Abstract

A logarithmic singularity in the specific heat at constant volume C v at the critical point has recently been reported to occur in argon1 and oxygen.2 Such a result is in direct contradiction to standard theory,3,4 according to which C v must remain finite at the critical point. It can readily be shown5 that these results imply the existence of a corresponding singularity in the adiabatic compressibility κ s , accompanied by a zero in the sound velocity u and large absorption. Sound velocity measurements might thus serve to confirm the reported behavior of C v ; in addition, they have several other advantages.
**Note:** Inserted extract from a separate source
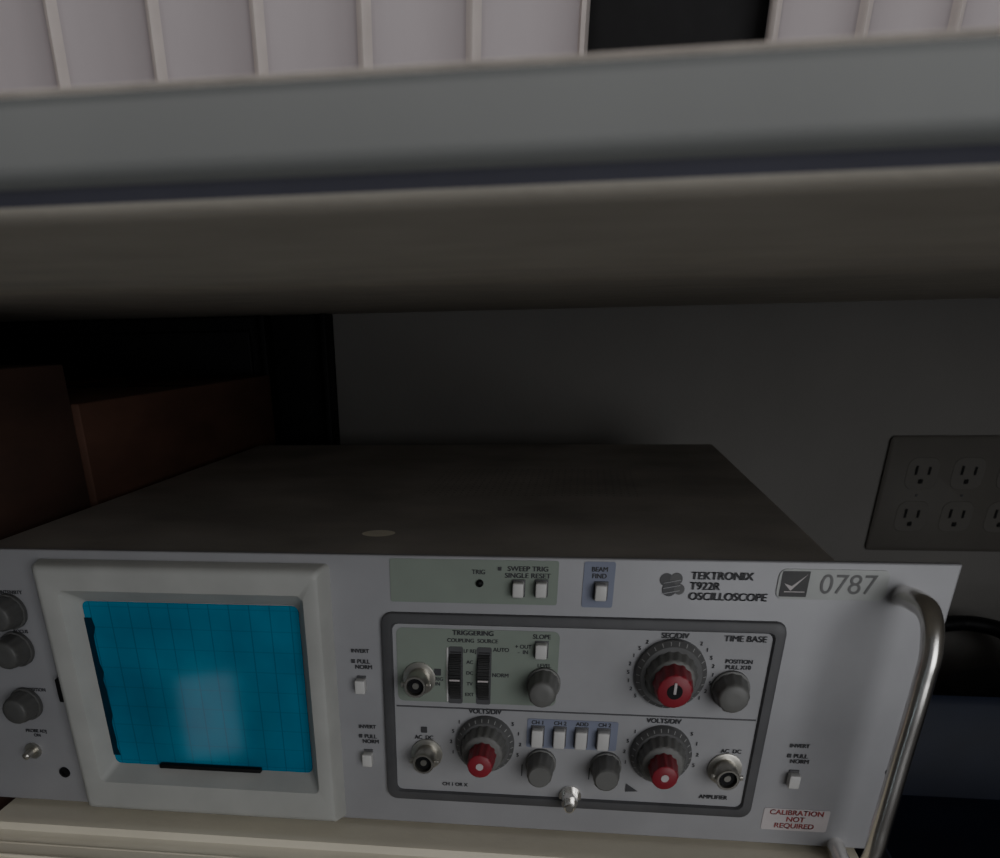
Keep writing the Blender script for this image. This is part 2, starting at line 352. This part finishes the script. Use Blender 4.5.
# wall outlet
W=empty('wall_outlet'); 
loft('outlet_plate',[(.6199,rrect(.6285,.770,.016,.1215,.004)),(.616,rrect(.6285,.770,.016,.1215,.004)),(.6145,rrect(.631,.7675,.0185,.119,.004))],'outlet',W,cap_end=True)
for x in (.664,.706,.748):
    for z in (.0885,.049):
        loft('outlet_face',[(.6150,rrect(x-.015,x+.015,z-.0145,z+.0145,.008)),(.6141,rrect(x-.0145,x+.0145,z-.014,z+.014,.008))],'outlet',W,cap_end=True)
        box('slot',(x-.0070,x-.0050),(.6130,.6142),(z-.001,z+.007),'slot',W); box('slot',(x+.0050,x+.0070),(.6130,.6142),(z-.001,z+.006),'slot',W)
        box('slot',(x-.002,x+.002),(.6130,.6142),(z-.009,z-.005),'slot',W,.0008)
    box('plate_screw',(x-.0012,x+.0012),(.6135,.615),(.0675,.0699),'border',W,.0008)

# navy bin, bag and coiled cable at right
B=empty('storage_bin')
bm=bmesh.new(); R=[]
for z,g in ((-.138,.0),(-.045,.012),(-.035,.018),(-.031,.014),(-.037,.008),(-.11,-.002)):
    R.append([bm.verts.new((p[0],p[1],z)) for p in rrect(.525-g,.95+g,-.02-g,.30+g,.03)])
for A,C_ in zip(R,R[1:]):
    for i in range(len(A)): bm.faces.new((A[i],A[(i+1)%len(A)],C_[(i+1)%len(A)],C_[i]))
bm.faces.new(R[-1]); bm.faces.new(R[0][::-1]); bmesh.ops.recalc_face_normals(bm,faces=bm.faces[:]); fin(bm,'bin_body','blueb',B,True)
G=empty('equipment_bag')
bm=bmesh.new(); R=[]
for z,k in ((-.138,.94),(-.125,1.),(-.085,.98),(-.060,.90),(-.048,.72),(-.043,.45)):
    R.append([bm.verts.new((.80+(p[0]-.80)*k,.41+(p[1]-.41)*k,z)) for p in rrect(.655,.945,.345,.475,.045)])
for A,C_ in zip(R,R[1:]):
    for i in range(len(A)): bm.faces.new((A[i],A[(i+1)%len(A)],C_[(i+1)%len(A)],C_[i]))
bm.faces.new(R[-1]); bm.faces.new(R[0][::-1]); bmesh.ops.recalc_face_normals(bm,faces=bm.faces[:]); fin(bm,'bag_body','black',G,True)
tube('bag_handle',[(.74,.41,-.050),(.745,.41,-.030),(.80,.41,-.022),(.855,.41,-.030),(.86,.41,-.050)],.005,'black',G)
Q=empty('coiled_cable')
pts=[(.725+(.070+.003*sin(i*1.7))*cos(2*pi*i/14),.545+.025*sin(2*pi*i/14)+.003*cos(i*2.3),-.086+.042*sin(2*pi*i/14)) for i in range(56)]
tube('cable',pts,.007,'black',Q)

# ---------------------------------------------------------------- ribbed sheets standing on the shelf
def slats(name,x0,x1,pitch,y):
    e=empty(name); bm=bmesh.new(); prof=[];mi=[];x=x0
    shape=[(0,0,1),(.03,-.006,1),(.07,-.008,1),(.11,-.006,1),(.14,-.001,0),(.18,.002,0),(.30,.005,0),(.60,.010,0),(.88,.006,0),(.96,.002,0)]
    while x<x1-1e-4:
        for u,d,k in shape: prof.append((x+u*pitch,y+d)); mi.append(k)
        x+=pitch
    prof+= [(x,y),(x+.02*pitch,y-.006),(x+.06*pitch,y-.007),(x+.09*pitch,y)]; mi+=[1,1,1,1]
    z0,z1=.2452,.95
    A=[bm.verts.new((p[0],p[1],z0)) for p in prof];Bv=[bm.verts.new((p[0],p[1],z1)) for p in prof]
    A2=[bm.verts.new((p[0],p[1]+.004,z0)) for p in prof];B2=[bm.verts.new((p[0],p[1]+.004,z1)) for p in prof]
    for i in range(len(prof)-1):
        for q in ((A[i],A[i+1],Bv[i+1],Bv[i]),(A2[i],A2[i+1],B2[i+1],B2[i]),(A[i],A[i+1],A2[i+1],A2[i]),(Bv[i],Bv[i+1],B2[i+1],B2[i])):
            bm.faces.new(q).material_index=mi[i]
    bm.faces.new((A[0],Bv[0],B2[0],A2[0])); bm.faces.new((A[-1],Bv[-1],B2[-1],A2[-1]))
    bmesh.ops.recalc_face_normals(bm,faces=bm.faces[:])
    fin(bm,'ribbed_sheet',['blind','blind_highlight'],e,True)
slats('ribbed_plastic_panel',.307-.084*11,.307,.084,.50)
slats('ribbed_plastic_panel',.442,1.3,.062,.50)
D=empty('dark_gap_backing')  # black panels added so the gap between the sheets stays dark
box('gap_backing_front',(.20,.48),(.53,.536),(.2455,.62),'black',D,.002)
box('gap_backing_side',(.20,.204),(.535,.61),(.2455,.62),'black',D,.001)
box('gap_backing_side',(.476,.480),(.535,.61),(.2455,.62),'black',D,.001)
box('gap_backing_core',(.206,.474),(.538,.606),(.25,.61),'wheel',D,.001)

# ---------------------------------------------------------------- room
box('wall_back',(-1.6,2.4),(.62,.70),(-.9,1.7),'wall')
box('wall_left',(-1.68,-1.6),(-2.6,.70),(-.9,1.7),'wall')
box('wall_right',(2.4,2.48),(-2.6,.70),(-.9,1.7),'wall')
box('floor',(-1.68,2.48),(-2.6,.70),(-.98,-.9),'floor')
box('ceiling',(-1.68,2.48),(-2.6,.70),(1.7,1.78),'wall')
T=empty('workbench')
box('bench_top',(-.95,1.65),(-.25,.618),(-.178,-.138),'bench',T,.003)
for x in (-.9,1.56):
    for y in (-.2,.54): box('bench_leg',(x,x+.05),(y,y+.05),(-.9,-.178),'black',T,.002)
for x in (-.9,1.56):
    U=empty('shelf_upright')
    box('upright_web',(x,x+.006),(.50,.60),(-.138,.2318),'black',U,.002)
    box('upright_flange',(x,x+.035),(.50,.506),(-.138,.2318),'black',U,.001)

# ---------------------------------------------------------------- lights
def area(name,loc,target,sx,sy,e,col):
    L=bpy.data.lights.new(name,'AREA'); L.shape='RECTANGLE'; L.size=sx; L.size_y=sy; L.energy=e; L.color=col
    o=bpy.data.objects.new(name,L); COL.objects.link(o); o.location=loc
    o.rotation_euler=(Vector(target)-Vector(loc)).to_track_quat('-Z','Y').to_euler(); return o
area('room_light',(1.05,-1.40,.28),(.38,0,.1),.9,.9,8.4,(.98,.985,1))
area('ceiling_light',(.3,-1.3,1.6),(.1,.4,.4),1.0,.5,10,(1,.94,.93))
area('screen_glare_light',(-.50,-1.5,-.56),(.16,0,.06),.14,.20,.09,(.75,.92,1))  # added unseen lamp, placed to put a soft reflection on the screen glass
w=bpy.data.worlds.new('dim_room'); S.world=w; w.use_nodes=True
w.node_tree.nodes['Background'].inputs[0].default_value=(.9,.94,1,1); w.node_tree.nodes['Background'].inputs[1].default_value=.085

# ---------------------------------------------------------------- camera (9:16 phone frame, upper part kept)
yaw,pitch,roll=-.1707,-.5586,-.0213
cp,sp=cos(pitch),sin(pitch)
fw=Vector((sin(yaw)*cp,cos(yaw)*cp,sp)); ri=Vector((cos(yaw),-sin(yaw),0)); up=ri.cross(fw)
r2=ri*cos(roll)+up*sin(roll); u2=-ri*sin(roll)+up*cos(roll)
cam=bpy.data.cameras.new('camera'); co=bpy.data.objects.new('camera',cam); COL.objects.link(co)
mw=Matrix((( r2.x,u2.x,-fw.x,.3285),(r2.y,u2.y,-fw.y,-.3990),(r2.z,u2.z,-fw.z,.2172),(0,0,0,1)))
co.matrix_world=mw
cam.sensor_width=36; cam.lens=881.2*36/1000; cam.shift_x=.0804; cam.shift_y=.4518; cam.clip_start=.01
cam.dof.use_dof=True; cam.dof.focus_distance=.44; cam.dof.aperture_fstop=22
S.camera=co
The available resolution (≈0.01%) is much greater than in specific-heat measurements, and each observation is made at a fixed temperature instead of over a temperature interval. If measurements are made along a suitable line in the phase diagram, e.g., an isotherm or an isobar, it is possible to remain in a homogeneous phase at all times, whereas measurements of C v along an isopycnal are necessarily carried out in the mixed phase below T c . In the latter circumstances small departures of ρ from the critical value may lead to large contributions from the latent heat close to T c . We have accordingly undertaken a study of the sound velocity at 1 Mcps in the critical region of helium (T c = 5.1994°K, P c = 1718 mm of mercury). Similar measurements have previously been made in xenon,6 but with insufficient resolution to detect the presence of a singularity in the compressibility.